You're just repeating yourself saying the same non-points and whining about "Twitter users" while addressing nothing I said. Many people have approached with using they/them, it doesn't matter if you personally never saw or heard of it. Many forms and websites also have options for pronouns. I also just flat out exist in real life. This didn't just start on Twitter.The problem is that by using "they/them" they are explicitly focusing on identity. Again: when a normal person in real life sees what is clearly a woman or girl the expected reaction is to say "she." The "they/them" sticks out like a sore thumb when used directly in front of a female looking person who does not specfically say that she doesn't want to be referred as she but they. The natural reaction in real life is to assume it's a woman if it looks like a woman. Using "they/them" the first moment you meet someone is not what normal people do in real life but what Twitter users do on Twitter. Real life is not Twitter... And the game world should not mimic Twitter either.
That's another story all together. When said person insists to be called "they/them" in real life I respect their feelings and do so after being corrected. But I don't go through real life in Twitter mode. Statistically alone there is a astronomically higher probability that a woman I don't know identifies as she and not they.
That's why it is so weird seeing these characters act like Twitter users (using they/them the moment they meet someone). They don't behave like people in real life, but like Twitter users, that's what I meant.
What's even weirder is how Yuzuriha is the only one who they call "they/them," no?
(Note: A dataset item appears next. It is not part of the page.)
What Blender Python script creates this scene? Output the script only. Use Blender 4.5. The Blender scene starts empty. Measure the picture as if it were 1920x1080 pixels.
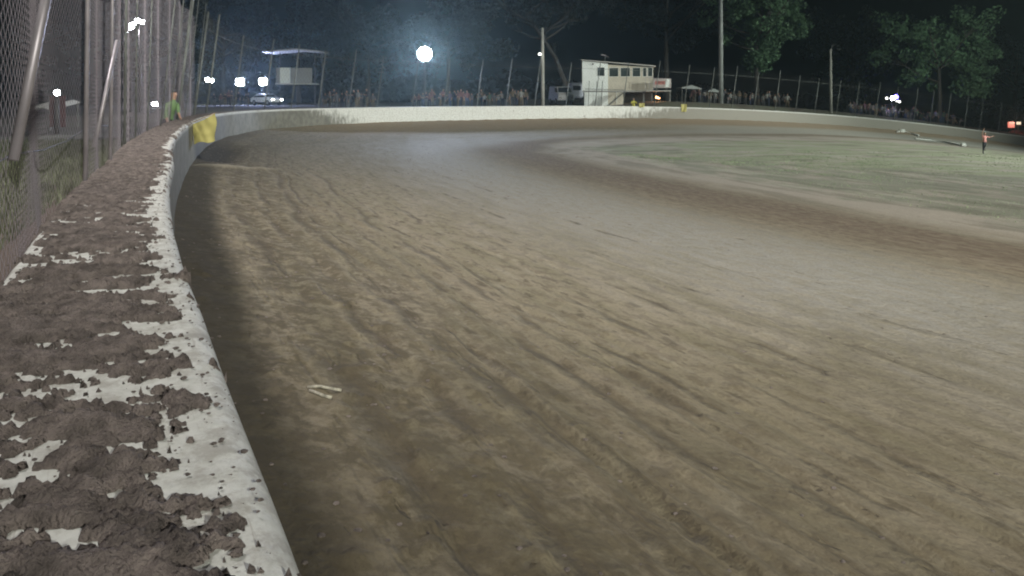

How comes? Did the main characters check her Twitter bio?
That's my criticism about the localization choice.
I've told you at least 3 times the intention in Japanese is unknown, they don't talk about it, and if you are to carry that intention you best use they/them. The non-gendered terms, which illustrate it not being known. Just using "they/them" isn't "explicitly focusing on identity". Again, you haven't played it so you have no clue what they focus on. A game that can extend for like hours and your "immersion" is so fragile it cracks at "they/them" and not understanding why that's necessary from the matter of language.
And "why is it only Yuzuriha" like I didn't bring up other Heroes or how they are either already known to the players or have other company. Next you'll tell me you don't know that Colony Tau is mostly secluded. Almost like you haven't played the game you're trying to critique.
Its none of your business why they use they/them. If you can believe in a world where people can summon Blades and merge into a Kaiju sized monster, you should have a little room for One Character using pronouns that don't match your expectations. You seem to just have a weird hostility against the gender neutral pronouns despite their necessity for situations like this. "I won't use they/them out of principle" only makes it sound like your principle is being petty and edging on transphobic. An actual aversion from the topic for no good reason. Plenty of real people have good consideration and use they/them. Again doesn't matter if you never encountered it. You're never going to speak for all people or "real people". "Statistically" they exist and it doesn't matter if they're the majority or minority. You can't seem to wrap your head around "they're using they/them because the gender is unknown" and keep telling yourself "it's for identity politics and an agenda" based on nothing but your own already existing beliefs.
It doesn't matter if they appear feminine to you, it doesn't matter about "well statistically". The Japanese website and game does not address them as a woman as it does with other characters. The game does not have a moment of "wait I thought you were a girl" and it would be in poor tastes to use "she/her" when it is purposely unknown. No one is out there randomly picking a character and saying "this one will be nonbinary!" like a mastermind. You made up an enemy in your head that does this. In the real world, far more likely the team saw that vagueness, asked, and realized it's best to keep it by using gender neutral terms. Again, neat to not acknowledge Japanese forums were even asking about Yuzuriha's gender. You conveniently just stuck to your own anecdotes about how you perceive it and not address anything I'm telling you about the game you HAVEN'T PLAYED and discussions in other languages. Go ahead and not address how you already know (because I keep saying it) that there wouldn't be a need for a scene in Japanese where they would talk about their identity or pronouns. It's a far worse decision to ruin the vagueness of Japanese and insist "well they look feminine so she/her". But that would mean even actually addressing the Japanese discussion that you should actually care about if you're gonna go "this was forced by the localizers!" but seemingly you don't care about any real "principles".
Boo-hoo, you feel your immersion break because of two words. Think that should tell you to rethink how you view the world, not that there's some "agenda" about "identity politics" is making very minor changes. Reread this as much as you want, because I'm not repeating myself again or wasting my time with you anymore.
Your "criticism" is based on nothing but a sad "culture war" for a game you haven't played about a character you don't know and referencing about hypothetical "Twitter people" you clearly don't know or understand in the first place. And your one joke about "did they check their Twitter bio" is not funny the first time nor will it be the 99th.
Hope you and rsc here can eventually learn some self-awareness for what nonsense you go on about. For a game you Haven't Played and still say "it's all about identity!" based on One Thing, not even a change, you heard about. It's absurd and stupid to die on that hill and conveniently not address anything else outside a really pathetic laugh reaction. The sign of someone who truly cares and not just pathetic scoffing from someone whose head is too far up.